Todos nós erramos. Podes compartilhar um pouco dos teus receios e dificuldades no teu trabalho?
Há sempre o receio de falhar, claro. E podemos falhar de várias maneiras. A que provavelmente me assusta mais é a possibilidade do meu ego crescer ou a possibilidade daquilo que eu escrevo ou componho jogue contra aquilo em que acredito – quer pela maneira como as pessoas interpretam, quer pela maneira como eu o faço. Mas Deus é bom, e tem-me corrigido neste processo.
As dificuldades às vezes prendem-se também na execução – tento fazer um esforço, nem sempre com frutos, de não soar sempre ao mesmo. Daí convidar mais pessoas para me ajudarem nisso. E conjugar a música que não é uma prioridade com as minhas prioridades, sem dúvida que é um grande desafio.

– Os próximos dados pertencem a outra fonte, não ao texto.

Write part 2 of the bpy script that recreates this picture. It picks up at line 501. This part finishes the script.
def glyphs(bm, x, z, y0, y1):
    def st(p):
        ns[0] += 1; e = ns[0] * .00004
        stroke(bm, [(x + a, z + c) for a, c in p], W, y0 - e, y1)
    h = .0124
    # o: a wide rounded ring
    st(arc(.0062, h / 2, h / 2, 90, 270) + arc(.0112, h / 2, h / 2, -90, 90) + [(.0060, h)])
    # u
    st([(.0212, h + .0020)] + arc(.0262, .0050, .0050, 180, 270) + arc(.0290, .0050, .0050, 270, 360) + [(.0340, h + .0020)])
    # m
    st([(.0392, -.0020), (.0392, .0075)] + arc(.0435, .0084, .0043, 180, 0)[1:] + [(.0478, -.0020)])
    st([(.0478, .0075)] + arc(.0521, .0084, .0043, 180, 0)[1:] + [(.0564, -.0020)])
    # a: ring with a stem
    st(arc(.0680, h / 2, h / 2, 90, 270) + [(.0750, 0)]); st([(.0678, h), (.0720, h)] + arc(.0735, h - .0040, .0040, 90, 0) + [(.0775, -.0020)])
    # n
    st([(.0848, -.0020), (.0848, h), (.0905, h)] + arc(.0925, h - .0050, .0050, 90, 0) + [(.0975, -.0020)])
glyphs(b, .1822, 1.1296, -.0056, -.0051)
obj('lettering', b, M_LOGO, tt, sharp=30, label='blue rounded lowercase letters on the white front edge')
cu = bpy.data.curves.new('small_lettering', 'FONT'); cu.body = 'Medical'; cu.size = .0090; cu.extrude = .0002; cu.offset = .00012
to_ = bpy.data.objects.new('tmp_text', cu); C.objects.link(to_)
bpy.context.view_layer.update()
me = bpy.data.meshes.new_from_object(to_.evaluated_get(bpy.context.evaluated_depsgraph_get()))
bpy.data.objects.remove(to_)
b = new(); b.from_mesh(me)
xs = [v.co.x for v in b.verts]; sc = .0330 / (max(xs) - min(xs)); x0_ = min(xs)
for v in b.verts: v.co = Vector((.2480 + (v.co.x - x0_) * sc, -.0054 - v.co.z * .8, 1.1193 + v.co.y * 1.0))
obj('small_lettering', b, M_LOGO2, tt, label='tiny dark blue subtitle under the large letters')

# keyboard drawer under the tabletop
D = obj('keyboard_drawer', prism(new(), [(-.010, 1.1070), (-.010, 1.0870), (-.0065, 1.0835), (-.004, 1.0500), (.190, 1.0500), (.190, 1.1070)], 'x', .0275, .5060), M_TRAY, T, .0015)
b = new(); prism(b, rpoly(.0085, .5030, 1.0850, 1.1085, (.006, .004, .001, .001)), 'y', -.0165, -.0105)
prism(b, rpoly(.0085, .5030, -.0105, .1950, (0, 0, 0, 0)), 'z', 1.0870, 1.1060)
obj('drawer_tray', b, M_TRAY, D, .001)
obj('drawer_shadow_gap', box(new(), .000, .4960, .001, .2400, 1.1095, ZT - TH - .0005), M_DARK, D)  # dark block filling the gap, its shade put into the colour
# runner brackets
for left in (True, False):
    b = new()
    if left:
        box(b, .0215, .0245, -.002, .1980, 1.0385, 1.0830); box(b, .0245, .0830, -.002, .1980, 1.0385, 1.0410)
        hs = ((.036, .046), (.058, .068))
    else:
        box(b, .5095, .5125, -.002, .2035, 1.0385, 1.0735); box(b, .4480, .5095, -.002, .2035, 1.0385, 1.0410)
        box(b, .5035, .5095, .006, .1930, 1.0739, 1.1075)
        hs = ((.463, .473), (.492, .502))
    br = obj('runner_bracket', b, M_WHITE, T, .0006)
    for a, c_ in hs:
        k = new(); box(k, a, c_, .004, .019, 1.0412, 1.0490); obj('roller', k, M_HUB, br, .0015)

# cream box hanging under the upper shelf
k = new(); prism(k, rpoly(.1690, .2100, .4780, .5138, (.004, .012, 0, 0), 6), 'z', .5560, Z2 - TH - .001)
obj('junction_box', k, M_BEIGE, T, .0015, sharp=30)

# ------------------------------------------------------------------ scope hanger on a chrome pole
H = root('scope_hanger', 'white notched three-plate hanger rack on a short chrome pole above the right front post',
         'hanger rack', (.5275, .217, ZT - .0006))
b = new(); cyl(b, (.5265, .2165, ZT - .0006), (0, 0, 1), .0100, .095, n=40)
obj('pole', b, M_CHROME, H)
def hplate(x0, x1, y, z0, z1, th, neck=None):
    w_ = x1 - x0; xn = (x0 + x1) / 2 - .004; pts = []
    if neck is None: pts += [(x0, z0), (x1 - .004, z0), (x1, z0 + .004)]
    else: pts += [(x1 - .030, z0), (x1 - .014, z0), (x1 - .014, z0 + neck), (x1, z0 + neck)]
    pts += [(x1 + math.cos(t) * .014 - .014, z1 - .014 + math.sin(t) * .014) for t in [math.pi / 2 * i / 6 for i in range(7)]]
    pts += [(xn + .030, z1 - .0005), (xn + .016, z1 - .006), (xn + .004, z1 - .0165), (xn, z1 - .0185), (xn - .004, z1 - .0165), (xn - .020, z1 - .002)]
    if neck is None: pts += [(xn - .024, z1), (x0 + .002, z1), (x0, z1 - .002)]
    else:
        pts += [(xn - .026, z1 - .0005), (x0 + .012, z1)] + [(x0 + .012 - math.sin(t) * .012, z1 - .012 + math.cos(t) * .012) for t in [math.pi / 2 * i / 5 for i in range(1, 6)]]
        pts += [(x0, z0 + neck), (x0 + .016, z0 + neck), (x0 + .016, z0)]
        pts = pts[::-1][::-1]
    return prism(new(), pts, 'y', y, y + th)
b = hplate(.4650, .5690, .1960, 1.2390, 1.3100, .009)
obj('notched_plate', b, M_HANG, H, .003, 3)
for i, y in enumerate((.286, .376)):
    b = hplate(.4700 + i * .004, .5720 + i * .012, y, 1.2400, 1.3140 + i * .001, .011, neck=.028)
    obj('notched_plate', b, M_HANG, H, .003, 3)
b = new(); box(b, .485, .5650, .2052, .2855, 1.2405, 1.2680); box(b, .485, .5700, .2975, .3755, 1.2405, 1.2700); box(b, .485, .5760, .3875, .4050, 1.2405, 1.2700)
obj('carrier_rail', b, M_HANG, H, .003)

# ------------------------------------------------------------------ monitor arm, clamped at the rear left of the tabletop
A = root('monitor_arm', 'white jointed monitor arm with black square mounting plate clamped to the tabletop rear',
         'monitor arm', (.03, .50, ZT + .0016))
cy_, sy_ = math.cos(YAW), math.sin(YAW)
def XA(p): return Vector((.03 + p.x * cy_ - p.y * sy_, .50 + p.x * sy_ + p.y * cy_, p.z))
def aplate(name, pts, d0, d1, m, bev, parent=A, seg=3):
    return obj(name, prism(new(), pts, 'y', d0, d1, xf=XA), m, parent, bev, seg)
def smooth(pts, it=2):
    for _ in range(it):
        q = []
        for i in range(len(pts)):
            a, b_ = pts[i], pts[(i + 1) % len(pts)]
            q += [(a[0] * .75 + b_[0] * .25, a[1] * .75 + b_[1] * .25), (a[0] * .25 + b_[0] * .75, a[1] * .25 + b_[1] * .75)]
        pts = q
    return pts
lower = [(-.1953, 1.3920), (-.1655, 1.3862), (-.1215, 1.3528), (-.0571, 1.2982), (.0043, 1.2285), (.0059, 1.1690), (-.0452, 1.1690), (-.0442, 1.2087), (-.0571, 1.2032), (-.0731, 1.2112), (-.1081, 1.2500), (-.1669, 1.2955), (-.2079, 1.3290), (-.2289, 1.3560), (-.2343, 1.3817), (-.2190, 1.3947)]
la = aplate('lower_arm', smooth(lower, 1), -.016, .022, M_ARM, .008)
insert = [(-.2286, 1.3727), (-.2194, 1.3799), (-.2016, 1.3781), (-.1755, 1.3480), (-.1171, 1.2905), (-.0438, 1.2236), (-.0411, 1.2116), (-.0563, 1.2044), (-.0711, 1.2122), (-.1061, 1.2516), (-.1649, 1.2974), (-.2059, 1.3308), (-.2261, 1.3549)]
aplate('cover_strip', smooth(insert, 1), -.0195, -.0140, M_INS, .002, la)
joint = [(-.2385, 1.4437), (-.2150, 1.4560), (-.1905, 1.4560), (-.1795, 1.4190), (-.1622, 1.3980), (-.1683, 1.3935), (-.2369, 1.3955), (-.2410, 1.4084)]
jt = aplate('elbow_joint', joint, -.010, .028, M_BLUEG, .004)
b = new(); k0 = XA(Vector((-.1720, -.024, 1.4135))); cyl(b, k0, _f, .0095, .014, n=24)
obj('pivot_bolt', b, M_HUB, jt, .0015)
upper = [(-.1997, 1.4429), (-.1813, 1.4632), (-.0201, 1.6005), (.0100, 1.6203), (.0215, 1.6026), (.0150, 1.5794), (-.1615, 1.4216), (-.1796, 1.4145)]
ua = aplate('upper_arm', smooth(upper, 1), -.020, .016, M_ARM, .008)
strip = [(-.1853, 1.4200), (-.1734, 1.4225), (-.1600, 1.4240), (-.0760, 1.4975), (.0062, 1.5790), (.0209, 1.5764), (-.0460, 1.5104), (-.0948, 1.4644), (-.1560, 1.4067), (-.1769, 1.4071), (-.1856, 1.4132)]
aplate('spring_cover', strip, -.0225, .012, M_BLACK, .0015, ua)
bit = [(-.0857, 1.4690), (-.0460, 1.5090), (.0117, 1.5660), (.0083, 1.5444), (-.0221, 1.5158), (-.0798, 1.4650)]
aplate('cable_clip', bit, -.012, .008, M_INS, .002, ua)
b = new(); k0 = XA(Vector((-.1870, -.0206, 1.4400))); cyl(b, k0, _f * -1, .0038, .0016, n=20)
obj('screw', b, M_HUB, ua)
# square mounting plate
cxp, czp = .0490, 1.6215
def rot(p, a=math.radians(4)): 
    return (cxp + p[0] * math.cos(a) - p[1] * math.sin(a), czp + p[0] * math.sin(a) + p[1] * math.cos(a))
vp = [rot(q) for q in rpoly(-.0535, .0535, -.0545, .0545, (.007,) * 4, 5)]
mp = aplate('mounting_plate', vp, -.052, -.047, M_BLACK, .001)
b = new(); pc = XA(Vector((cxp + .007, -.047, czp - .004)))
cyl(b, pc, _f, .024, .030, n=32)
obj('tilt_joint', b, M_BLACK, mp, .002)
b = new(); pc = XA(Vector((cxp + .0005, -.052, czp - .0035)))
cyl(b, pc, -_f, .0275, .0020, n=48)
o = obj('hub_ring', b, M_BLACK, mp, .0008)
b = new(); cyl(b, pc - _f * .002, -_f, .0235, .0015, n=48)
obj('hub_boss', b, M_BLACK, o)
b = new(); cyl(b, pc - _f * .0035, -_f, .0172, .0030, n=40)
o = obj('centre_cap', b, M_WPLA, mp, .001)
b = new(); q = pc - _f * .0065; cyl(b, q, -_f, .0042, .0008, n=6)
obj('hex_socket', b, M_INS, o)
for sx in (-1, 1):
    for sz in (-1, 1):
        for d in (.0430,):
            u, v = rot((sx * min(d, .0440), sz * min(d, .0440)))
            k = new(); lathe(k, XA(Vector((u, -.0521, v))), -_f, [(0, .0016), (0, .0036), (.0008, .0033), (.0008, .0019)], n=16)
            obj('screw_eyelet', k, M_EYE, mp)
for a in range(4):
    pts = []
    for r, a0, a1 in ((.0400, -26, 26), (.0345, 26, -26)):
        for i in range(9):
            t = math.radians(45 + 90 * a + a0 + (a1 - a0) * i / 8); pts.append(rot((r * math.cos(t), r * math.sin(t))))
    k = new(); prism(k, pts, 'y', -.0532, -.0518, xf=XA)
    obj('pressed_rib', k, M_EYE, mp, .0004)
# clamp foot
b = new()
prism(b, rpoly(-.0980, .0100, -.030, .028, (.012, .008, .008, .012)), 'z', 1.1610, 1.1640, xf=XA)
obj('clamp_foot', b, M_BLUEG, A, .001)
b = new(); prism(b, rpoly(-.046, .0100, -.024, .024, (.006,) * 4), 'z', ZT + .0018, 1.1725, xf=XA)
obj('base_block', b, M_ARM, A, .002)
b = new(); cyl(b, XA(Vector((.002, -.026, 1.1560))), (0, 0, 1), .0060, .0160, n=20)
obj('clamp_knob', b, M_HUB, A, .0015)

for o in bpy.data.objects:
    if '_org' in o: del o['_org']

O que farias se tivesses só mais um dia para viver?
Sabes que isso é um exercício que tento fazer regularmente. Aliás, a música História em Nós, em que a Ana Rita Braga Robalo que fez a maravilhosa capa canta, fala exatamente sobre isso. Sobre viver cada dia lembrando que Deus nos pode chamar a qualquer momento. E isso, paradoxalmente (lá vamos nós outra vez), faz-nos viver com mais vontade em vez de menos. Um exercício básico que uso nas minhas decisões, principalmente as que me deixam mais ansioso, é pensar “o que é que isto vai importar daqui a um bilião de anos?”.
E não me interpretem mal – há coisas que fazemos agora que vão importar, e muito, daqui a um bilião de anos. Mas há outras que não. Isso faz, por exemplo, com que me preocupe mais em cuidar e amar a minha mulher do que em fazer músicas. Em orar, quando não me apetece nada, em vez de ir ver golos no Youtube (também há lugar para os ver).
Respondendo então à pergunta – gostava de viver todos os dias assim, e de não ter nesses último dia um dia assim tão diferente (com as devidas diferenças, claro). Ter a noção que cada dia pode ser o dia em que Deus me chama, e isso não ser uma coisa má. Mas queria estar com a minha Mariana o dia todo, isso é certo.